The most difficult part of cave diving is to get from the openwater to the beginning of the permanently installed guideline due to the depth change and connected buoyancy changes that are more profound and difficult to deal with being on a ccr rebreather. Once we are on the permanent line and have tied in our reel we are free to cruise … until we do complex navigation in the form of T’s or jumps. The first day or two are spend with short penetration dives doing the three H’s drills, boom scenario, primary light failure and touch contact drills alone and as a team till survivability levels are reached.

Once the student is proficient in ccr and cave survival drills we move on to deeper penetration with constant and now un-briefed ccr emergency drills who now can and will happen at any time during any dive or situation to heighten the students awareness and hone emergency response time. During this period we go back into the trees on the surface to talk in detail about lost line in zero visibility and lost diver scenarios. Once the concept has been understood and drills have been mastered it is time to conduct the drills in the cave. I am of the opinion that the lost line drill is of utmost importance and must be completed successfully. If that can’t be achived on one dive we have the rest of the course to repeat the drill until mastered successfully and thus building confidence in the student.

As the student is getting more and more aware of its surrounding, developing better trim and propulsion, getting better with communication, has a good response to ccr related emergency drills and cave related emergency drills we move on to complex navigation in terms of T’s and jumps, circuits and traverses. A special lecture is given and back in the trees on the surface a spider web of lines is installed to explain hands on about how to do jumps, how to mark intersections and explain the communication within the team in order to ensure that every team member has seen and understood the jump or T that has been created and is now to be navigated. Failure to do so may have dire consequences when the team is coming out of the cave in a worst case scenario in zero viz, off loop and under high stress finding the intersection has not been marked properly. Marking properly means marking our very own exit to be easily identified under high stress and in zero viz..

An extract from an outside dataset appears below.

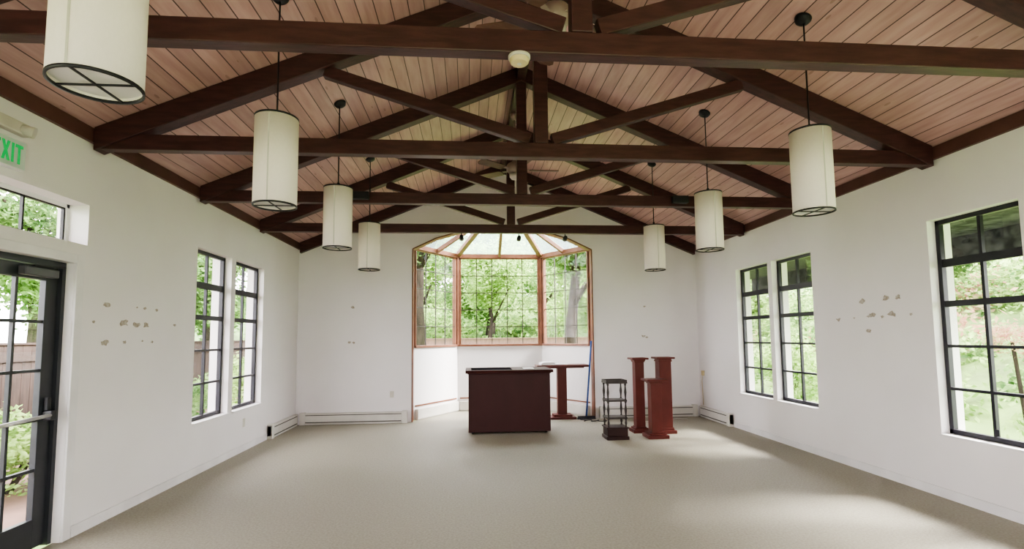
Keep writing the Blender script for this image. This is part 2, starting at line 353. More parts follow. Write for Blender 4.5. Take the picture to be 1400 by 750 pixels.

Then we come to the heart of ccr cave diver training where we can penetrate the cave to maximum bailout range taking waypoint on the way in to mark jump off point when we are on the return leg of the dive towards the exit. As a ccr cave diver with sorb with 1/3, o2 within 1/3 and diluents within 1/3 we can jump off to side lines penetration to maximum bailout range and return to repeat at an different line closer to the exit. This way you can cover a very large cave area with multiple passages and jumps while staying within bailout range and consumable safe diving parameters. The complex caves of Mexico are extremely well suited for complex dives of this kind.

During these complex dives the repetition of un-briefed ccr related emergencies such as the three H’s and boom scenarios continues honing the students emergency response.

If the student would have entered the ccr cave diver training program without spending the time and effort of changing his AP Diving Evolution Rebreather into a highly efficient cave diving unit and would have not spend the time and effort in the prep program called Essential Diver program the student would not have been ready to receive, absorb and retain the information during the ccr cave diver training program as the struggle with the unit would have been to much.

The unit modification session and prep-program have been conducted out of ProTec Playa. When we moved on to ccr trimix cave diving we moved down to ProTec Tulum to be closer to the deep sinkholes and caves down there.